At the core of the film is the investigation, the trial, the inevitable outcome; in present day, Jarecki gives ample time for prosecutors to recount their case, for now-grown students to tell what may or may not have happened, for Jesse and David and Elaine to tell their sides of the story. But the movie is far more than a glossy episode of Dateline; it's no voyeuristic whodunit from which we can turn the channel as appalled or appeased bystanders.

The Friedmans put so much of their lives on film that we're witnesses literally to the birth and death of a family. We see Arnold and Elaine in happier times, as young newlyweds frolicking in the surf and as young parents to three beautiful little boys (including middle son Seth, who refused to be interviewed for the film). We see Arnold and the boys making Super-8 mayhem, mugging for the camera--right up until it was time for Arnold, and then Jesse, to be sentenced for the crimes of which they'd been accused. We see what feels like every smile and hear what feels like every screaming argument; even Passover seder, a gathering of family, dissolves into a dinner at which recrimination is served with a heaping side of regret. If Arnold captured the family in good times, it was David who caught all the ugliness on his new camera--so, as he says later, he could witness the dissolution of the Friedmans without actually having to remember it. The subtext of this movie, our obsession with documenting the minutiae of our lives in order to make bigger sense of it later, becomes its eventual text. David even allows Jarecki access to his bitter, expletive-laden, breakdown-inducing video diaries made in the late '80s, which David says were never intended to be seen.

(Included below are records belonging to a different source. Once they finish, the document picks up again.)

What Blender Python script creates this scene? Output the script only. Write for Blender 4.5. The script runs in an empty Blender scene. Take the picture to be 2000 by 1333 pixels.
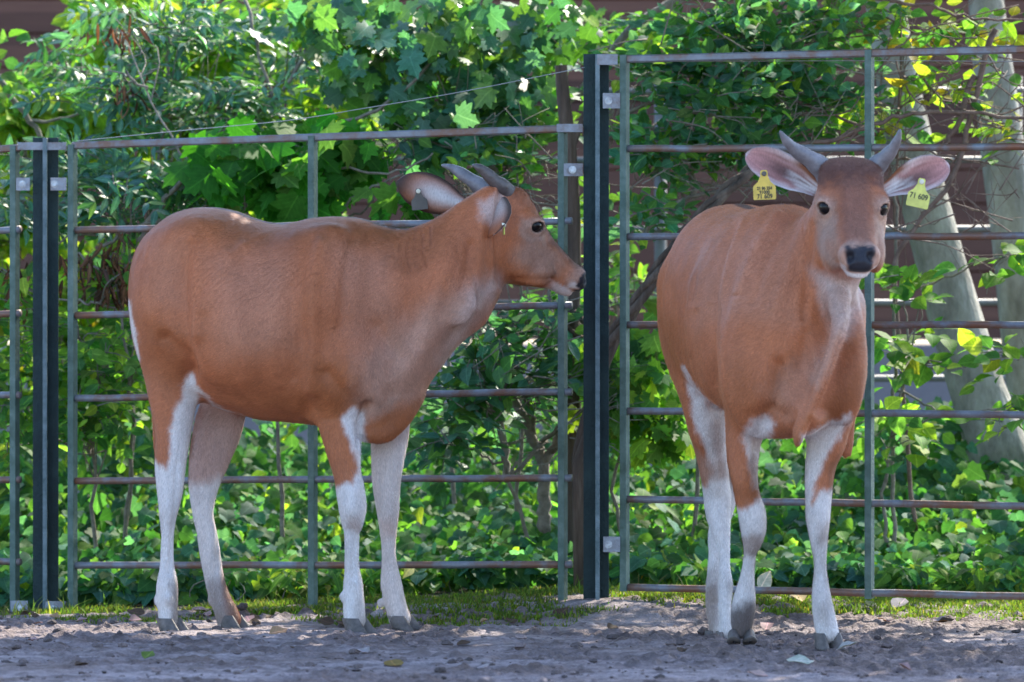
import bpy, math, random
import numpy as np
from mathutils import Vector, Matrix
R = math.radians
C = bpy.context.scene.collection
SC = bpy.context.scene

# ------------------------------------------------------------------ camera, sky, sun, exposure
F = 10080.0          # focal length in pixels of the 2000 px wide photograph
H0 = 0.833           # camera height
HZ = 640.0           # horizon row
DCAM = 14.0          # camera stands 14 m in front of the world origin
cam = bpy.data.cameras.new('camera')
camo = bpy.data.objects.new('camera', cam); C.objects.link(camo)
camo.location = (0, -DCAM, H0); camo.rotation_euler = (R(90), 0, 0)
cam.sensor_width = 36; cam.lens = F / 2000 * 36
cam.shift_y = -(666.5 - HZ) / 2000
cam.clip_start = 0.1; cam.clip_end = 2000
cam.dof.use_dof = True; cam.dof.focus_distance = 14.05; cam.dof.aperture_fstop = 5.0
SC.camera = camo

SUN_EL, SUN_ROT = R(43), R(32)
w = bpy.data.worlds.new('World'); SC.world = w; w.use_nodes = True
nt = w.node_tree; nt.nodes.clear()
sky = nt.nodes.new('ShaderNodeTexSky'); sky.sky_type = 'NISHITA'; sky.sun_disc = False
sky.sun_elevation = SUN_EL; sky.sun_rotation = SUN_ROT; sky.air_density = 1.0; sky.ozone_density = 3.0
bg = nt.nodes.new('ShaderNodeBackground'); bg.inputs['Strength'].default_value = 0.15
ow = nt.nodes.new('ShaderNodeOutputWorld')
nt.links.new(sky.outputs[0], bg.inputs[0]); nt.links.new(bg.outputs[0], ow.inputs[0])
S_DIR = Vector((math.cos(SUN_EL) * math.sin(SUN_ROT), math.cos(SUN_EL) * math.cos(SUN_ROT), math.sin(SUN_EL)))
sl = bpy.data.lights.new('sun', 'SUN'); sl.energy = 3.1; sl.angle = R(0.5); sl.color = (1.0, 0.93, 0.80)
so = bpy.data.objects.new('sun', sl); C.objects.link(so); so.location = (4, 8, 9)
so.rotation_euler = S_DIR.to_track_quat('Z', 'Y').to_euler()
SC.view_settings.view_transform = 'Standard'; SC.view_settings.look = 'None'
SC.view_settings.exposure = 1.95; SC.view_settings.gamma = 1.0

# ------------------------------------------------------------------ helpers
def W(px, py, d):
    return np.array([(px - 1000) / F * d, d - DCAM, H0 - (py - HZ) / F * d])
def to_px(P):
    d = P[:, 1] + DCAM
    return P[:, 0] / d * F + 1000, HZ - (P[:, 2] - H0) / d * F, d

def tag(o, label=None, cat=None, group=None, kind=None):
    if label: o['label'] = label
    if cat: o['category'] = cat
    if group: o['group'] = group
    if kind: o['kind'] = kind
    return o
def empty(name, loc, label=None, cat=None, group=None):
    o = bpy.data.objects.new(name, None); C.objects.link(o); o.location = Vector(loc)
    o.empty_display_size = 0.1
    return tag(o, label, cat, group)
def obj(name, me, mat, parent=None):
    o = bpy.data.objects.new(name, me); C.objects.link(o)
    if mat is not None:
        me.materials.clear()
        for m in (mat if isinstance(mat, (list, tuple)) else [mat]): me.materials.append(m)
    if parent is not None:
        o.parent = parent
        o.matrix_parent_inverse = Matrix.Translation(-parent.location)
    return o
def mesh_np(name, V, Fc, col=None, smooth=True, mi=None, lv=None):
    """V (n,3), Fc (m,k) with k = 3 or 4, optional point colours"""
    V = np.ascontiguousarray(V, dtype=np.float32); Fc = np.ascontiguousarray(Fc, dtype=np.int32)
    me = bpy.data.meshes.new(name)
    k = Fc.shape[1]; m = len(Fc)
    me.vertices.add(len(V)); me.vertices.foreach_set('co', V.ravel())
    me.loops.add(m * k); me.loops.foreach_set('vertex_index', Fc.ravel())
    me.polygons.add(m)
    me.polygons.foreach_set('loop_start', np.arange(0, m * k, k, dtype=np.int32))
    me.polygons.foreach_set('loop_total', np.full(m, k, dtype=np.int32))
    me.polygons.foreach_set('use_smooth', np.full(m, smooth, dtype=bool))
    if mi is not None: me.polygons.foreach_set('material_index', np.ascontiguousarray(mi, dtype=np.int32))
    me.update(calc_edges=True)
    if col is not None:
        ca = me.color_attributes.new('Col', 'FLOAT_COLOR', 'POINT')
        c4 = np.ones((len(V), 4), dtype=np.float32); c4[:, :3] = col
        ca.data.foreach_set('color', c4.ravel())
    if lv is not None:
        a = me.attributes.new('Leaf', 'FLOAT_VECTOR', 'POINT'); a.data.foreach_set('vector', np.ascontiguousarray(lv, dtype=np.float32).ravel())
    return me
class MB:
    """collects boxes, tubes and lathe pieces into ONE mesh (quads)"""
    def __init__(s): s.V = []; s.F = []; s.n = 0
    def add(s, V, Fq):
        s.V.append(np.asarray(V, float)); s.F.append(np.asarray(Fq, int) + s.n); s.n += len(V); return s
    def box(s, c, size, rz=0.0, ax=None, bev=0.0):
        hx, hy, hz = np.asarray(size) / 2.0
        if bev <= 0: bev = min(hx, hy, hz) * 0.18
        pts = []
        # bevelled box as rings of an octagonal prism, insets at both ends
        b = bev
        ring = lambda ix, z: [(-hx + ix, -hy + ix + b, z), (-hx + ix + b, -hy + ix, z), (hx - ix - b, -hy + ix, z), (hx - ix, -hy + ix + b, z),
                              (hx - ix, hy - ix - b, z), (hx - ix - b, hy - ix, z), (-hx + ix + b, hy - ix, z), (-hx + ix, hy - ix - b, z)]
        for ix, z in ((b, -hz), (0, -hz + b), (0, hz - b), (b, hz)): pts += ring(ix, z)
        P = np.array(pts); fs = []
        for k in range(3):
            for i in range(8):
                j = (i + 1) % 8; fs.append((k * 8 + i, k * 8 + j, (k + 1) * 8 + j, (k + 1) * 8 + i))
        for o_, fl in ((0, True), (24, False)):
            q = [(0, 1, 2, 3), (0, 3, 4, 7), (4, 5, 6, 7)]
            for t in q:
                t = [o_ + a for a in t]; fs.append(tuple(t[::-1]) if fl else tuple(t))
        if ax is not None:
            M = np.array(ax).T; P = P @ M.T
        elif rz:
            c_, s_ = math.cos(rz), math.sin(rz); P = P @ np.array([[c_, s_, 0], [-s_, c_, 0], [0, 0, 1]])
        return s.add(P + np.asarray(c), fs)
    def bar(s, a, b, w_, h_, up=(0, 0, 1), bev=0.0):
        a = np.asarray(a, float); b = np.asarray(b, float); x = b - a; L = np.linalg.norm(x); x /= L
        y = np.cross(up, x); y /= np.linalg.norm(y); z = np.cross(x, y)
        return s.box((a + b) / 2, (L, w_, h_), ax=(x, y, z), bev=bev)
    def tube(s, P, r, n=8, cap=True):
        P = np.asarray(P, float); m = len(P); r = np.atleast_1d(np.asarray(r, float)); r = np.interp(np.linspace(0, 1, m), np.linspace(0, 1, len(r)), r)
        T = np.gradient(P, axis=0); T /= np.linalg.norm(T, axis=1)[:, None] + 1e-12
        ref = np.array([0, 0, 1.0]) if abs(T[0, 2]) < 0.9 else np.array([0, 1.0, 0])
        u = np.cross(T[0], ref); u /= np.linalg.norm(u); U = []
        for t in T:
            u = u - t * (u @ t); u /= np.linalg.norm(u); U.append(u)
        U = np.array(U); Wv = np.cross(T, U)
        a = np.arange(n) * 2 * math.pi / n
        V = P[:, None] + r[:, None, None] * (np.cos(a)[None, :, None] * U[:, None] + np.sin(a)[None, :, None] * Wv[:, None])
        V = V.reshape(-1, 3); i = np.arange(n); j = (i + 1) % n
        fs = []
        for k in range(m - 1):
            fs.append(np.stack([k * n + i, k * n + j, (k + 1) * n + j, (k + 1) * n + i], 1))
        fs = np.concatenate(fs)
        if cap:
            V = np.concatenate([V, P[:1], P[-1:]]); c0 = m * n
            e0 = np.stack([np.full(n // 2, c0), (2 * np.arange(n // 2) + 2) % n, 2 * np.arange(n // 2) + 1, 2 * np.arange(n // 2)], 1)
            o2 = (m - 1) * n
            e1 = np.stack([np.full(n // 2, c0 + 1), o2 + 2 * np.arange(n // 2), o2 + 2 * np.arange(n // 2) + 1, o2 + (2 * np.arange(n // 2) + 2) % n], 1)
            fs = np.concatenate([fs, e0, e1])
        return s.add(V, fs)
    def data(s): return np.concatenate(s.V), np.concatenate(s.F)
    def build(s, name, mat, parent=None, smooth=False):
        V, Fq = s.data()
        return obj(name, mesh_np(name, V, Fq, smooth=smooth), mat, parent)
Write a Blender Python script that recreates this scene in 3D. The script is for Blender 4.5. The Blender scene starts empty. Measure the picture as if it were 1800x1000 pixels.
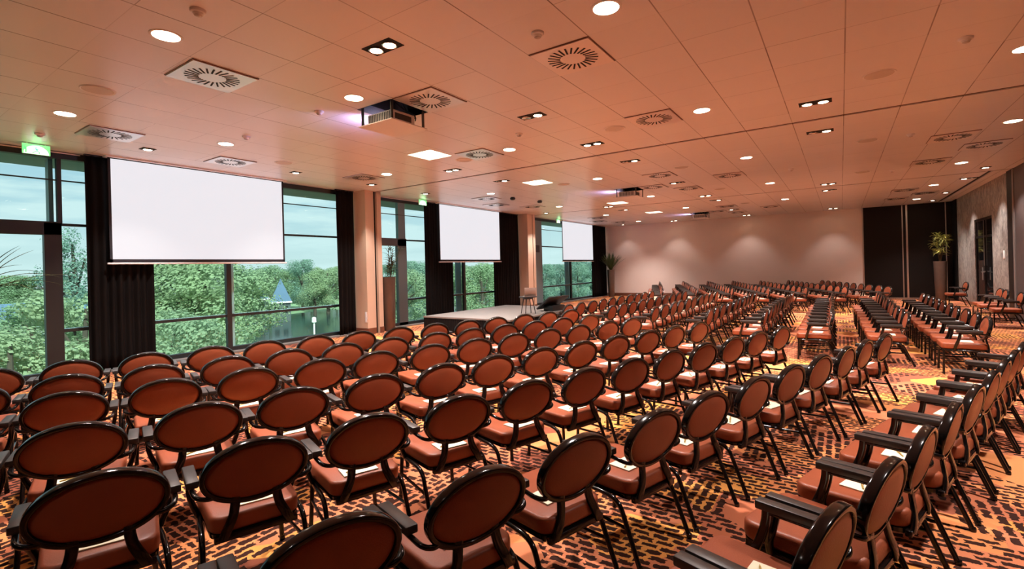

Jarecki does cheat a little toward film's end, when revelations come out that might have put into sharper focus things said and seen earlier. It feels like a trick when we're shown very late the longtime partner of Arnold's brother Howard--the brother Arnold says he raped when the two were kids sharing a bed in a single-room basement apartment. It's one more blank we're left to fill in, and it comes just as we're about to walk out: Was Arnold being punished, more than anything else, for being a closeted homosexual, unlike his out-and-proud younger sibling? Then again, what's one more question heaped upon the dozens we're forced to confront by this harrowing, tragic movie? Especially when it provides not a single answer.